Preparing Critical Faculty for the Future (PCFF)

Funded by the National Science Foundation’s Historically Black Colleges and Universities-Undergraduate Program (HBCU-UP), the goals of the PCFF project were to:

  • provide professional and leadership development for women of color faculty in science, technology, engineering, mathematics (STEM), or in NSF natural and behavioral science disciplines; and
  • improve undergraduate STEM education at HBCUs and beyond.

STEM women faculty of color at HBCUs were the critical focus of PCFF. Preparing these faculty members for the future is critical because enrollment at HBCUs typically consists of approximately 70% women and because HBCUs confer nearly 25% of all baccalaureate degrees earned by African Americans. HBCUs are among the nation’s leading institutions in producing graduates who go on to obtain PhD degrees. By uncovering useful strategies for preparing women faculty of color for academic leadership in STEM fields, PCFF expects to improve STEM education broadly as well as at HBCUs.

The program consisted of:

  • The initial Preparing Critical Faculty for the Future (PCFF);
  • And second phase Preparing Critical Faculty for the Future2 (PCFF2).

Program Goals

The goals of the PCFF project:

  • provide professional and leadership development for STEM women faculty of color in science, technology, engineering, mathematics (STEM), or NSF natural and behavioral science disciplinary program areas; and
  • improve undergraduate STEM education at their institution and beyond.

The project sought to achieve its goals through a yearlong series of activities designed to hone participants’ leadership skills and abilities, and assist them in introducing cutting-edge teaching techniques into their classroom and laboratory practice. Project strategies included offering participants financial support to engage in two national events: 1) a three-day conference focused on undergraduate STEM education that also incorporated a PCFF pre-and post conference symposium and workshop; and 2) a five-day summer institute. Both events included national experts in academic leadership and effective undergraduate STEM education and practice. Throughout the year, PCFF staff kept participants connected to each other and to national experts though a variety of social networks and online activities.
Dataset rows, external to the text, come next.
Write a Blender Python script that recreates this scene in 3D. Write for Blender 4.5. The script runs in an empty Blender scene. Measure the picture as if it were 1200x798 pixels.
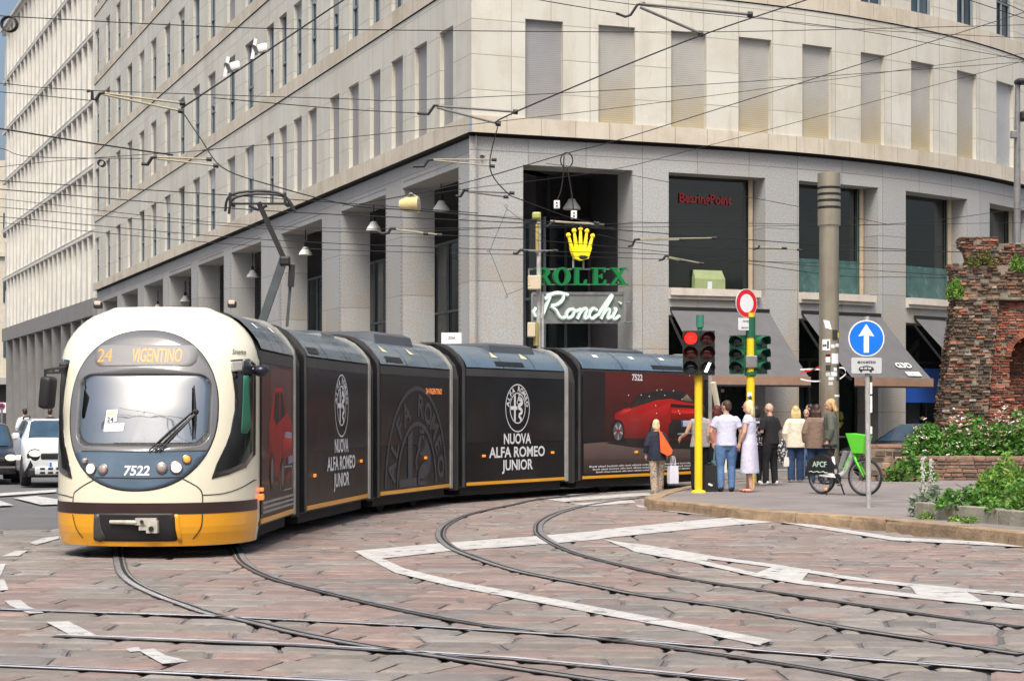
import bpy, bmesh, math, random
import numpy as np
from mathutils import Vector, Matrix

# ---------------------------------------------------------------- camera, sky, sun, exposure
sc = bpy.context.scene
COL = sc.collection
random.seed(7)
CAMH = 1.65
F = 2200.0          # focal length in photo pixels (1200 px wide)
HOR = 487.0         # photo row of the horizon
cam_d = bpy.data.cameras.new('camera')
cam = bpy.data.objects.new('camera', cam_d)
COL.objects.link(cam)
sc.camera = cam
cam.location = (0, 0, CAMH)
cam.rotation_euler = (math.radians(90), 0, 0)
cam_d.sensor_width = 36
cam_d.lens = 36 * F / 1200
cam_d.shift_y = (HOR - 399) / 1200
cam_d.clip_end = 3000
cam_d.clip_start = 0.1

SUN_EL, SUN_AZ = 58, 188      # azimuth measured clockwise from +Y (188 = behind the camera, a little to its left)
world = bpy.data.worlds.new('World')
sc.world = world
world.use_nodes = True
wn = world.node_tree
sky = wn.nodes.new('ShaderNodeTexSky')
sky.sky_type = 'NISHITA'
sky.sun_disc = False
sky.sun_elevation = math.radians(SUN_EL)
sky.sun_rotation = math.radians(SUN_AZ)
sky.air_density = 1.0
sky.dust_density = 7.0
sky.ozone_density = 1.0
wn.links.new(sky.outputs[0], wn.nodes['Background'].inputs[0])
wn.nodes['Background'].inputs[1].default_value = 0.115
sun_d = bpy.data.lights.new('sun', 'SUN')
sun = bpy.data.objects.new('sun', sun_d)
COL.objects.link(sun)
sun_d.energy = 2.1
sun_d.angle = math.radians(24)
sun_d.color = (1.0, 0.975, 0.92)
_az, _el = math.radians(SUN_AZ), math.radians(SUN_EL)
_to = Vector((math.sin(_az) * math.cos(_el), math.cos(_az) * math.cos(_el), math.sin(_el)))
sun.rotation_euler = (-_to).to_track_quat('-Z', 'Y').to_euler()
sun.location = (0, 0, 60)
sc.view_settings.view_transform = 'Standard'
sc.view_settings.look = 'None'
sc.view_settings.gamma = 1
sc.view_settings.use_curve_mapping = False
sc.view_settings.exposure = 0.72
sc.cycles.max_bounces = 6
sc.cycles.use_denoising = True

# ---------------------------------------------------------------- measuring helpers
def P(x, y, Y):
    """point of the place seen at photo pixel (x, y) at distance Y"""
    return Vector(((x - 600) * Y / F, Y, CAMH - (y - HOR) * Y / F))

def G(x, y, z=0.0):
    """point of the ground (height z) seen at photo pixel (x, y)"""
    Y = (CAMH - z) * F / (y - HOR)
    return Vector(((x - 600) * Y / F, Y, z))

# ---------------------------------------------------------------- objects and custom properties
BASE = {}

def tag(o, label=None, cat=None, group=None, kind=None):
    if label: o['label'] = label
    if cat: o['category'] = cat
    if group: o['group'] = group
    if kind: o['kind'] = kind
    return o

def thing(name, label, cat, loc=(0, 0, 0), rz=0.0, group=None):
    o = bpy.data.objects.new(name, None)
    o.empty_display_size = 0.2
    COL.objects.link(o)
    o.location = loc
    o.rotation_euler = (0, 0, rz)
    BASE[o.name] = Vector(loc)
    return tag(o, label, cat, group)

def dup(root, loc=None, rz=None, label=None, group=None):
    r = root.copy(); COL.objects.link(r)
    if loc is not None: r.location = loc
    if rz is not None: r.rotation_euler = (0, 0, rz)
    if label: r['label'] = label
    if group: r['group'] = group
    for ch in list(root.children):
        c = ch.copy(); COL.objects.link(c); c.parent = r
        for g in list(ch.children):
            d = g.copy(); COL.objects.link(d); d.parent = c
    return r

class MB:
    """collects shapes and links them as ONE mesh object"""
    def __init__(s):
        s.v, s.f, s.m, s.uv, s.c = [], [], [], {}, {}
    def add(s, vs, fs, m=0, uvs=None, col=None):
        o = len(s.v)
        s.v.extend(tuple(p) for p in vs)
        for i, f in enumerate(fs):
            k = len(s.f)
            s.f.append([o + j for j in f]); s.m.append(m)
            if uvs is not None: s.uv[k] = uvs[i]
            if col is not None: s.c[k] = col
        return s
    def quad(s, a, b, c, d, m=0, uv=None, col=None):
        return s.add([a, b, c, d], [(0, 1, 2, 3)], m, [uv] if uv else None, col)
    def box(s, x0, x1, y0, y1, z0, z1, m=0, M=None, col=None):
        vs = [Vector((x, y, z)) for z in (z0, z1) for y in (y0, y1) for x in (x0, x1)]
        if M is not None: vs = [M @ p for p in vs]
        return s.add(vs, [(0, 2, 3, 1), (4, 5, 7, 6), (0, 1, 5, 4), (1, 3, 7, 5), (3, 2, 6, 7), (2, 0, 4, 6)], m, None, col)
    def rbox(s, x0, x1, y0, y1, z0, z1, r=0.02, m=0, M=None, col=None, seg=2):
        bm = bmesh.new()
        bmesh.ops.create_cube(bm, size=1)
        for v in bm.verts:
            v.co = Vector(((x0 + x1) / 2 + v.co.x * (x1 - x0), (y0 + y1) / 2 + v.co.y * (y1 - y0), (z0 + z1) / 2 + v.co.z * (z1 - z0)))
        bmesh.ops.bevel(bm, geom=list(bm.edges), offset=min(r, .49 * min(abs(x1 - x0), abs(y1 - y0), abs(z1 - z0))), segments=seg, affect='EDGES', profile=.5)
        bm.verts.index_update()
        s.add([(M @ v.co) if M is not None else v.co.copy() for v in bm.verts], [[v.index for v in f.verts] for f in bm.faces], m, None, col)
        bm.free(); return s
    def bar(s, a, b, w, h=None, m=0, up=(0, 0, 1)):
        """square bar from a to b"""
        a, b = Vector(a), Vector(b); h = h or w
        d = (b - a).normalized(); u = Vector(up)
        if abs(d.dot(u)) > .98: u = Vector((0, 1, 0))
        x = d.cross(u).normalized() * w / 2; y = x.cross(d).normalized() * h / 2
        vs = [p + i * x + j * y for p in (a, b) for i, j in ((-1, -1), (1, -1), (1, 1), (-1, 1))]
        return s.add(vs, [(3, 2, 1, 0), (4, 5, 6, 7), (0, 1, 5, 4), (1, 2, 6, 5), (2, 3, 7, 6), (3, 0, 4, 7)], m)
    def tube(s, pts, r, n=8, m=0, cap=True, flat=None):
        pts = [Vector(p) for p in pts]; N = len(pts)
        rs = r if isinstance(r, (list, tuple)) else [r] * N
        ref = None; vs = []
        for i, p in enumerate(pts):
            d = (pts[min(i + 1, N - 1)] - pts[max(i - 1, 0)])
            if d.length < 1e-9: d = Vector((0, 0, 1))
            d.normalize()
            if ref is None:
                ref = Vector((0, 0, 1)) if abs(d.z) < .9 else Vector((1, 0, 0))
            x = d.cross(ref).normalized(); y = x.cross(d).normalized(); ref = y
            if d.cross(ref).length < 1e-4: ref = Vector((0, 1, 0))
            for k in range(n):
                a = 2 * math.pi * k / n
                vs.append(p + (x * math.cos(a) + y * math.sin(a)) * rs[i])
        fs = [(i * n + k, i * n + (k + 1) % n, (i + 1) * n + (k + 1) % n, (i + 1) * n + k) for i in range(N - 1) for k in range(n)]
        if cap: fs += [tuple(reversed(range(n))), tuple(range((N - 1) * n, N * n))]
        return s.add(vs, fs, m)
    def cyl(s, a, b, r, r2=None, n=16, m=0):
        return s.tube([a, b], [r, r if r2 is None else r2], n, m)
    def lathe(s, prof, n=20, m=0, M=None, cap=True):
        """prof: (radius, z) pairs round the z axis"""
        vs = []
        for r, z in prof:
            for k in range(n):
                a = 2 * math.pi * k / n
                p = Vector((r * math.cos(a), r * math.sin(a), z))
                vs.append(M @ p if M is not None else p)
        N = len(prof)
        fs = [(i * n + k, i * n + (k + 1) % n, (i + 1) * n + (k + 1) % n, (i + 1) * n + k) for i in range(N - 1) for k in range(n)]
        if cap: fs += [tuple(reversed(range(n))), tuple(range((N - 1) * n, N * n))]
        return s.add(vs, fs, m)
    def ball(s, c, r, n=12, m=0, R=None):
        rx, ry, rz = (r, r, r) if isinstance(r, (int, float)) else r
        k = max(5, n // 2); vs = []; c = Vector(c)
        vs.append(c + (R @ Vector((0, 0, -rz)) if R is not None else Vector((0, 0, -rz))))
        for i in range(1, k):
            t = math.pi * i / k - math.pi / 2
            for j in range(n):
                a = 2 * math.pi * j / n
                q = Vector((rx * math.cos(t) * math.cos(a), ry * math.cos(t) * math.sin(a), rz * math.sin(t)))
                vs.append(c + (R @ q if R is not None else q))
        vs.append(c + (R @ Vector((0, 0, rz)) if R is not None else Vector((0, 0, rz))))
        L = len(vs) - 1
        fs = [(0, 1 + (j + 1) % n, 1 + j) for j in range(n)]
        for i in range(k - 2):
            fs += [(1 + i * n + j, 1 + i * n + (j + 1) % n, 1 + (i + 1) * n + (j + 1) % n, 1 + (i + 1) * n + j) for j in range(n)]
        fs += [(1 + (k - 2) * n + j, 1 + (k - 2) * n + (j + 1) % n, L) for j in range(n)]
        return s.add(vs, fs, m)
    def prism(s, poly, fn, d0, d1, m=0, col=None, side=None):
        """2-D outline extruded: fn(x, y, depth) -> point"""
        n = len(poly)
        vs = [fn(x, y, d0) for x, y in poly] + [fn(x, y, d1) for x, y in poly]
        s.add(vs, [tuple(range(n)), tuple(reversed(range(n, 2 * n)))], m, None, col)
        s.add(vs, [(i, n + i, n + (i + 1) % n, (i + 1) % n) for i in range(n)], m if side is None else side, None, col)
        return s
    def text(s, txt, fn, size, m=0, align='C', offset=0.0, width=None, depth=None, spacing=1.0):
        """lettering; fn(x, y, depth) -> point; size is the capital height"""
        vs, fs = text_mesh(txt, offset, spacing)
        if not vs: return s
        xs = [v[0] for v in vs]; x0, x1 = min(xs), max(xs)
        k = size / 0.69
        kx = k if width is None else width / max(1e-6, (x1 - x0))
        sh = {'C': -(x0 + x1) / 2, 'L': -x0, 'R': -x1}[align]
        s.add([fn((x + sh) * kx, y * k, 0) for x, y in vs], fs, m)
        return s
    def build(s, name, mats, parent=None, smooth=False, local=False, auto=None, recalc=False):
        me = bpy.data.meshes.new(name)
        if not isinstance(mats, (list, tuple)): mats = [mats]
        off = Vector((0, 0, 0)); loc = None
        if parent is not None:
            b = BASE.get(parent.name, Vector((0, 0, 0)))
            if not local: off = b
        elif not local and s.v:
            a = np.array(s.v, dtype=float)
            lo, hi = a.min(0), a.max(0)
            off = Vector(((lo[0] + hi[0]) / 2, (lo[1] + hi[1]) / 2, lo[2])); loc = off
        vv = [(x - off.x, y - off.y, z - off.z) for x, y, z in s.v]
        me.from_pydata(vv, [], s.f)
        for mt in mats: me.materials.append(mt)
        if len(mats) > 1: me.polygons.foreach_set('material_index', s.m)
        if s.uv:
            ul = me.uv_layers.new(name='UVMap')
            for k, p in enumerate(me.polygons):
                u = s.uv.get(k)
                if u:
                    for li, w in zip(p.loop_indices, u): ul.data[li].uv = w
        if s.c:
            ca = me.color_attributes.new('Col', 'FLOAT_COLOR', 'CORNER')
            for k, p in enumerate(me.polygons):
                c = s.c.get(k, (1, 1, 1))
                for j, li in enumerate(p.loop_indices):
                    cc = c[j] if isinstance(c[0], (tuple, list)) else c
                    ca.data[li].color = (cc[0], cc[1], cc[2], 1)
        if recalc:
            bm = bmesh.new(); bm.from_mesh(me)
            bmesh.ops.remove_doubles(bm, verts=bm.verts, dist=1e-5)
            bmesh.ops.recalc_face_normals(bm, faces=bm.faces)
            bm.to_mesh(me); bm.free()
        if smooth or auto:
            me.polygons.foreach_set('use_smooth', [True] * len(me.polygons))
            if auto: me.set_sharp_from_angle(angle=math.radians(auto))
        me.update()
        o = bpy.data.objects.new(name, me)
        COL.objects.link(o)
        if parent is not None:
            o.parent = parent
            BASE[o.name] = BASE.get(parent.name, Vector((0, 0, 0)))
        else:
            if loc is not None: o.location = loc
            BASE[o.name] = Vector(loc) if loc is not None else Vector((0, 0, 0))
        return o

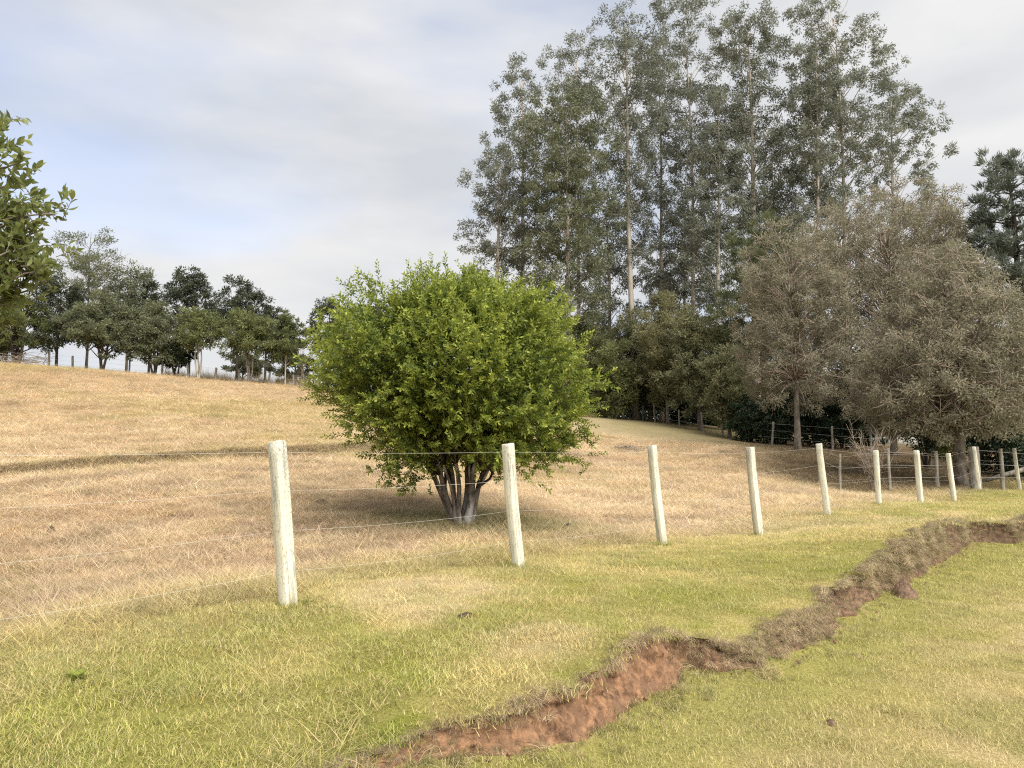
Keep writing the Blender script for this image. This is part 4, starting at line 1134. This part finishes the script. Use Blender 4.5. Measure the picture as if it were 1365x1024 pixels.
HG = 'dark evergreen shrubs under the brown trees'
for q, (px, top, hw, d, lab) in enumerate([
        (1000, 520, 26, 48, 'dark evergreen shrub left of the single straight trunk, farthest left of them'),
        (1034, 512, 24, 46, 'dark evergreen shrub just left of the single straight trunk'),
        (1086, 518, 26, 45, 'dark evergreen shrub just right of the single straight trunk'),
        (1120, 512, 30, 44, 'dark evergreen shrub behind the fifth white post, tallest of them'),
        (1156, 530, 26, 50, 'dark evergreen shrub behind the bare twiggy shrub')]):
    under(px, top, hw, 598, d, lab, 600 + q, 'dark', n=36, cr=0.55, nleaf=330, L=0.14, W=0.06, kind='shrub', name='evergreen_shrub', bark='bark_dark', tr=0.06, group=HG, stems=4, spread=0.3)
under(1232, 524, 32, 596, 34, 'dark leaning multi stemmed small tree behind the seventh white post', 611, 'dark', n=30, cr=0.6, nleaf=260, L=0.14, W=0.05, name='small_tree', bark='bark_dark', tr=0.07, group=None, stems=4, spread=0.25)
under(1256, 578, 20, 612, 40, 'low yellow green shrub glowing between the dark stems', 612, 'yellowgreen', n=18, cr=0.4, nleaf=200, L=0.12, W=0.04, kind='shrub', name='low_shrub', tr=0.03, group=None, stems=3)
under(1352, 520, 50, 640, 33, 'dense dark green shrub at the right frame edge', 613, 'dark', n=50, cr=0.6, nleaf=300, L=0.14, W=0.06, kind='shrub', name='dense_shrub', tr=0.06, group=None, stems=3)
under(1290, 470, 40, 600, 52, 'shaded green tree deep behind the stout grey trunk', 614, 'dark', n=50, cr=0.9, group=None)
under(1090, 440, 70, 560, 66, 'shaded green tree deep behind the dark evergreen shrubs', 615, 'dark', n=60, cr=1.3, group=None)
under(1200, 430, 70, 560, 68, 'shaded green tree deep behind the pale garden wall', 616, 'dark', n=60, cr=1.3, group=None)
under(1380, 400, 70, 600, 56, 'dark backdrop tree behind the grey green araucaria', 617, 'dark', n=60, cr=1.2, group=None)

# ---- row of trees on the ridge at the left
RG = 'trees along the ridge on the left'
def ridge(px, top, hw, bot, d, label, seed, leaf='ridge', n=34, cr=0.95, nleaf=300, name='ridge_tree', bark='bark_dark', tr=0.13, L=0.24, W=0.09, **kw):
    b = spot(px, d); H = hgt(px, top, d); r = mw(hw, d); zb = max(0.03, float(P(px, bot, d)[2] - b[2]) / H)
    prof = kw.pop('prof', None) or [(zb, r * 0.75), (zb + (1 - zb) * 0.3, r), (zb + (1 - zb) * 0.7, r * 0.8), (0.97, r * 0.25)]
    return make_tree(name, label, b, H, prof, n, cr, nleaf, L, W, L_[leaf], M[bark], tr, seed, group=kw.pop('group', RG), **kw)
ridge(18, 392, 48, 462, 60, 'broad green tree low at the left edge under the citrus branches', 701, 'ridge', n=46, stems=3, tr=0.2)
ridge(112, 296, 62, 450, 66, 'tall feathery airy tree with see through grey green crown', 702, 'ridge_grey', n=80, cr=1.0, nleaf=190, twigs=6, L=0.22, W=0.07, bark='bark_grey')
ridge(72, 372, 44, 455, 62, 'dark rounded tree at the foot of the feathery tree on its left', 703, 'ridge_dark', n=36)
ridge(132, 392, 46, 468, 61, 'dense low crowned dark trunked tree in front of the feathery tree', 704, 'ridge_grey', n=50, stems=2)
ridge(166, 345, 40, 440, 68, 'thin pale crowned tree right of the feathery tree', 705, 'ridge_grey', n=40, nleaf=150, twigs=4, bark='bark_grey')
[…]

These professional and leadership development activities had three mutually reinforcing components: 1) to introduce academic professionals to topics designed to advance the twenty-first century curricular frameworks and teaching methodologies needed to increase the number of underserved students who may ultimately complete degrees in STEM fields; 2) to build faculty capacity to address the varied skills and abilities of the twenty-first century learner; and 3) to provide a leadership development path for STEM women faculty of color at HBCUs, where women play a smaller leadership role in the STEM disciplines than at majority institutions.

PCFF was implemented in two phases over an institution’s one year participation. Phase One engaged two women faculty of color from each institution in the formal symposium, workshop and conference above — Next Generation STEM Learning: Investigate, Innovate, Inspire—held in Kansas City, Missouri (Thursday – Saturday, November 8-10, 2012). Participants continued networking with each other and the national experts after this national event to prepare for Phase Two of the project.

In Phase Two, a five-person institutional team attended AAC&U’s Institute on Integrative Learning and the Departments in Portland, Oregon (Wednesday - Sunday, July 10 – 14, 2013). Institutions identified in the PCFF application process, a five-person team to attend this summer institute. In addition to the two STEM women faculty of color from Phase One, the team attending the summer institute included two additional faculty from various NSF STEM disciplinary program areas and at least one dean/provost level senior administrator.

Participants from both phases were eligible to join the online activities of the national network established through the PCFF project. This network expanded to at least 36 institutions and 72 individuals through the addition of a new cohort of participants and institutions in each subsequent year over the original three years of NSF funding.

A focus of all the project activities was on the needs and issues particularly attendant to STEM women faculty and administrators of color, and the growing number of historically underrepresented women and men students that are increasingly populating the college and university classrooms. Given the focus of the project, there was preferance that the additional participants in Phase Two be STEM women faculty of color and senior administrators. However, we also recognized that this might not be possible at some HBCUs. The strongest considerations were given to applications that address all aspects of the project’s goals and objectives.